• DIRECTIVE: Check each line of the material. Copy those containing "were".

• DATA SUPPLIED:

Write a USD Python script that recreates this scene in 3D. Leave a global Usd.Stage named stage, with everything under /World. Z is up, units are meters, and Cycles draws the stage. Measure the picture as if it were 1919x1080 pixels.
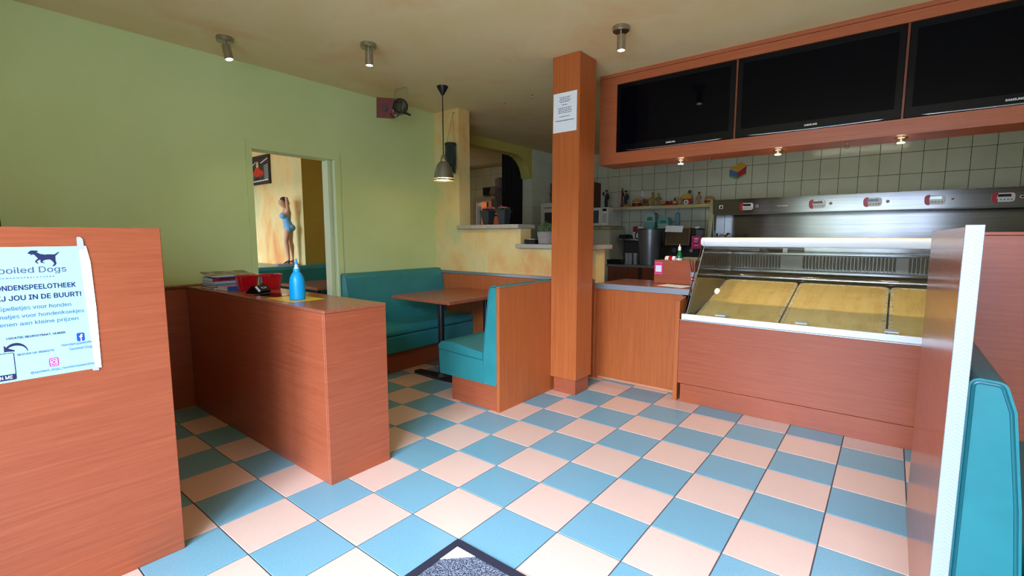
import math, random
import numpy as np, trimesh, manifold3d, usdkit, meshkit
from shapely.geometry import Polygon, Point, box as sbox, LineString
from shapely.ops import unary_union
from pxr import Usd, UsdGeom, UsdLux, UsdShade, Gf, Sdf

stage = Usd.Stage.CreateInMemory()
UsdGeom.SetStageUpAxis(stage, 'Z'); UsdGeom.SetStageMetersPerUnit(stage, 1.0)
UsdGeom.Xform.Define(stage, '/World')
PI = math.pi

# ------------------------------------------------------------------ camera, daylight, exposure
EXPOSURE = 0.38
YAW, PITCH = -0.67023, -0.10786
cam = UsdGeom.Camera.Define(stage, '/World/Camera')
f = np.array([math.sin(YAW)*math.cos(PITCH), math.cos(YAW)*math.cos(PITCH), math.sin(PITCH)])
r = np.array([math.cos(YAW), -math.sin(YAW), 0.0]); u = np.cross(r, f)
CAM = (1.3582, -1.3512, 1.2812)
cam.AddTransformOp().Set(Gf.Matrix4d(*r, 0, *u, 0, *(-f), 0, *CAM, 1))
cam.CreateHorizontalApertureAttr(36.0); cam.CreateFocalLengthAttr(36.0*893.46/1919)
cam.CreateClippingRangeAttr((0.02, 200.0)); cam.CreateExposureAttr(EXPOSURE)

def rect_light(name, loc, w, h, color, intensity, rot=(90, 0, 0)):
    l = UsdLux.RectLight.Define(stage, '/World/' + name)
    l.AddTranslateOp().Set(Gf.Vec3d(*loc)); l.AddRotateXYZOp().Set(Gf.Vec3f(*rot))
    l.CreateWidthAttr(w); l.CreateHeightAttr(h); l.CreateColorAttr(Gf.Vec3f(*color)); l.CreateIntensityAttr(intensity)
    return l
DAY = (0.68, 0.87, 1.24)
# overcast sky over the street: its light falls in through the four glazed bays of the shop front behind the photographer
rect_light('daylight_sky', (1.0, -9.0, 5.6), 13.0, 4.6, DAY, 30.0, (90-29, 0, 0))
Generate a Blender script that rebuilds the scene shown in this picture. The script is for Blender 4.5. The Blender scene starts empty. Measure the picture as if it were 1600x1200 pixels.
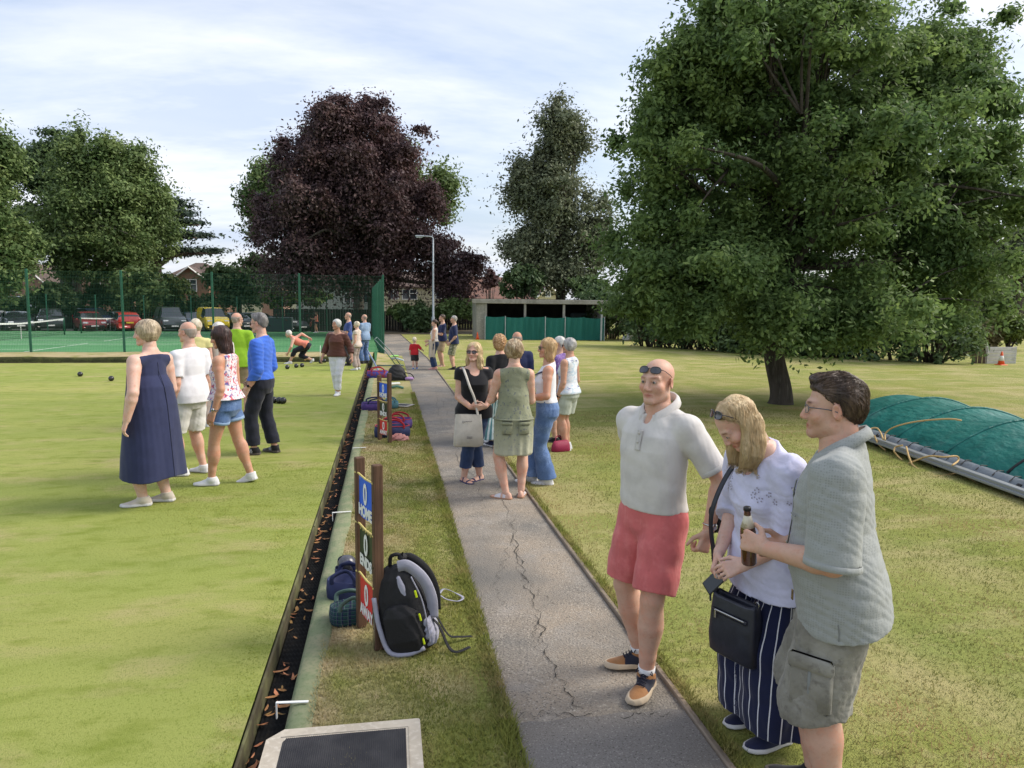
import bpy, math, random
import numpy as np
from mathutils import Vector, Matrix
R = math.radians
rng = np.random.default_rng(7)
random.seed(7)
scn = bpy.context.scene
col = scn.collection

# ------------------------------------------------------------------ camera, sky, sun, exposure
CAM_H, FOC = 2.0, 1120.0
YAW, PITCH, ROLL = R(9.9), math.atan(125 / FOC), R(0.6)
_f = np.array([math.sin(YAW) * math.cos(PITCH), math.cos(YAW) * math.cos(PITCH), -math.sin(PITCH)])
_r0 = np.array([math.cos(YAW), -math.sin(YAW), 0.0]); _u0 = np.cross(_r0, _f)
_r = _r0 * math.cos(ROLL) + _u0 * math.sin(ROLL); _u = -_r0 * math.sin(ROLL) + _u0 * math.cos(ROLL)
CAM = np.array([0, 0, CAM_H])
cd = bpy.data.cameras.new('camera'); cam = bpy.data.objects.new('camera', cd); col.objects.link(cam)
cam.matrix_world = Matrix(((_r[0], _u[0], -_f[0], 0), (_r[1], _u[1], -_f[1], 0), (_r[2], _u[2], -_f[2], CAM_H), (0, 0, 0, 1)))
cd.sensor_width = 36; cd.lens = 36 * FOC / 1600; cd.clip_end = 2500; cd.clip_start = 0.05
scn.camera = cam

SUN_EL, SUN_AZ = 42.0, 90.0            # azimuth clockwise from +Y
w = bpy.data.worlds.new('World'); scn.world = w; w.use_nodes = True
nt = w.node_tree; N = nt.nodes; L = nt.links; N.clear()
out = N.new('ShaderNodeOutputWorld'); bg = N.new('ShaderNodeBackground'); bg.inputs[1].default_value = 0.10
sky = N.new('ShaderNodeTexSky'); sky.sky_type = 'NISHITA'; sky.sun_disc = False
sky.sun_elevation = R(SUN_EL); sky.sun_rotation = R(SUN_AZ); sky.air_density = 1.0; sky.dust_density = 3.0; sky.ozone_density = 1.2
tc = N.new('ShaderNodeTexCoord')
sep = N.new('ShaderNodeSeparateXYZ'); L.new(tc.outputs['Generated'], sep.inputs[0])
# project the view direction on a cloud layer overhead: x/(z+k), y/(z+k)
zz = N.new('ShaderNodeMath'); zz.operation = 'ADD'; zz.inputs[1].default_value = 0.30; L.new(sep.outputs[2], zz.inputs[0])
zc = N.new('ShaderNodeMath'); zc.operation = 'MAXIMUM'; zc.inputs[1].default_value = 0.05; L.new(zz.outputs[0], zc.inputs[0])
dx = N.new('ShaderNodeMath'); dx.operation = 'DIVIDE'; L.new(sep.outputs[0], dx.inputs[0]); L.new(zc.outputs[0], dx.inputs[1])
dy = N.new('ShaderNodeMath'); dy.operation = 'DIVIDE'; L.new(sep.outputs[1], dy.inputs[0]); L.new(zc.outputs[0], dy.inputs[1])
cmb = N.new('ShaderNodeCombineXYZ'); L.new(dx.outputs[0], cmb.inputs[0]); L.new(dy.outputs[0], cmb.inputs[1])
mp = N.new('ShaderNodeMapping'); mp.inputs['Rotation'].default_value = (0, 0, R(24)); mp.inputs['Scale'].default_value = (0.45, 1.2, 1); mp.inputs['Location'].default_value = (2.7, 0.6, 0); L.new(cmb.outputs[0], mp.inputs[0])
n1 = N.new('ShaderNodeTexNoise'); n1.inputs['Scale'].default_value = 1.15; n1.inputs['Detail'].default_value = 7; n1.inputs['Roughness'].default_value = 0.55; n1.inputs['Distortion'].default_value = 0.5
L.new(mp.outputs[0], n1.inputs['Vector'])
cr = N.new('ShaderNodeMapRange'); cr.inputs['From Min'].default_value = 0.36; cr.inputs['From Max'].default_value = 0.66; cr.inputs['To Min'].default_value = 0.42; cr.inputs['To Max'].default_value = 0.97
L.new(n1.outputs[0], cr.inputs['Value'])
n2 = N.new('ShaderNodeTexNoise'); n2.inputs['Scale'].default_value = 2.6; n2.inputs['Detail'].default_value = 6; n2.inputs['Roughness'].default_value = 0.6
L.new(mp.outputs[0], n2.inputs['Vector'])
c2 = N.new('ShaderNodeMapRange'); c2.inputs['From Min'].default_value = 0.40; c2.inputs['From Max'].default_value = 0.62
L.new(n2.outputs[0], c2.inputs['Value'])
cc = N.new('ShaderNodeMix'); cc.data_type = 'RGBA'; cc.inputs[6].default_value = (3.5, 3.95, 4.9, 1); cc.inputs[7].default_value = (5.3, 5.4, 5.7, 1)
L.new(c2.outputs[0], cc.inputs[0])
mx = N.new('ShaderNodeMix'); mx.data_type = 'RGBA'
L.new(cr.outputs[0], mx.inputs[0]); L.new(sky.outputs[0], mx.inputs[6]); L.new(cc.outputs[2], mx.inputs[7])
L.new(mx.outputs[2], bg.inputs[0]); L.new(bg.outputs[0], out.inputs[0])

sd = bpy.data.lights.new('sun', 'SUN'); so = bpy.data.objects.new('sun', sd); col.objects.link(so)
sd.energy = 1.8; sd.angle = R(28); sd.color = (1.0, 0.93, 0.82)
sv = Vector((math.sin(R(SUN_AZ)) * math.cos(R(SUN_EL)), math.cos(R(SUN_AZ)) * math.cos(R(SUN_EL)), math.sin(R(SUN_EL))))
so.rotation_euler = sv.to_track_quat('Z', 'Y').to_euler()
scn.view_settings.view_transform = 'Standard'; scn.view_settings.look = 'None'
scn.view_settings.exposure = 1.15; scn.view_settings.gamma = 1.0; scn.view_settings.use_curve_mapping = False

# ------------------------------------------------------------------ places: a pixel of the photograph on a ground level -> a point in the world
def ray(px, py):
    d = _f + _r * ((px - 800) / FOC) - _u * ((py - 600) / FOC)
    return d
def at(px, py, z=0.0):
    d = ray(px, py); t = (z - CAM_H) / d[2]
    return CAM + d * t
def deep(px, py, Y):
    d = ray(px, py); t = Y / d[1]
    return CAM + d * t
def tall(P, py):
    """height above P of the point of the vertical through P that shows at image row py"""
    lo, hi = 0.0, 40.0
    for _ in range(50):
        m = (lo + hi) / 2; q = np.array([P[0], P[1], P[2] + m]) - CAM
        y = 600 - FOC * (q @ _u) / (q @ _f)
        if y > py: lo = m
        else: hi = m
    return (lo + hi) / 2
def proj(P):
    q = np.array(P, float) - CAM
    return 800 + FOC * (q @ _r) / (q @ _f), 600 - FOC * (q @ _u) / (q @ _f)

# ------------------------------------------------------------------ helpers
def tag(o, label=None, cat=None, group=None, kind=None):
    if label: o['label'] = label
    if cat: o['category'] = cat
    if group: o['group'] = group
    if kind: o['kind'] = kind
    return o
def empty(name, loc=(0, 0, 0), rz=0.0, label=None, cat=None, group=None):
    o = bpy.data.objects.new(name, None); col.objects.link(o)
    o.location = loc; o.rotation_euler = (0, 0, rz); o.empty_display_size = 0.1
    return tag(o, label, cat, group)
def mesh(name, V, F, mat=None, parent=None, smooth=True, mats=None, mi=None, attr=None, loc=None):
    """V (n,3); F list of faces or (m,k) array"""
    me = bpy.data.meshes.new(name)
    V = np.asarray(V, np.float32)
    if isinstance(F, np.ndarray) and F.ndim == 2:
        m, k = F.shape
        me.vertices.add(len(V)); me.vertices.foreach_set('co', V.ravel())
        me.loops.add(m * k); me.loops.foreach_set('vertex_index', F.astype(np.int32).ravel())
        me.polygons.add(m); me.polygons.foreach_set('loop_start', np.arange(0, m * k, k, dtype=np.int32))
        me.update(calc_edges=True)
    else:
        me.from_pydata([tuple(v) for v in V.tolist()], [], [tuple(int(i) for i in f) for f in F])
    if mats:
        for x in mats: me.materials.append(x)
        if mi is not None: me.polygons.foreach_set('material_index', np.asarray(mi, np.int32))
    elif mat: me.materials.append(mat)
    if smooth: me.polygons.foreach_set('use_smooth', np.ones(len(me.polygons), bool))
    if attr:
        for k, v in attr.items():
            v = np.asarray(v, np.float32)
            if v.ndim == 1:
                a = me.attributes.new(k, 'FLOAT', 'POINT'); a.data.foreach_set('value', v)
            else:
                a = me.attributes.new(k, 'FLOAT_COLOR', 'POINT')
                a.data.foreach_set('color', np.concatenate([v, np.ones((len(v), 1), np.float32)], 1).ravel())
    me.update()
    o = bpy.data.objects.new(name, me); col.objects.link(o)
    if parent: o.parent = parent
    if loc is not None: o.location = loc
    return o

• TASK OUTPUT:
Write a USD Python script that recreates this scene in 3D. Leave a global Usd.Stage named stage, with everything under /World. Z is up, units are meters, and Cycles draws the stage. Measure the picture as if it were 1919x1080 pixels.
Generate a Blender script that rebuilds the scene shown in this picture. The script is for Blender 4.5. The Blender scene starts empty. Measure the picture as if it were 1600x1200 pixels.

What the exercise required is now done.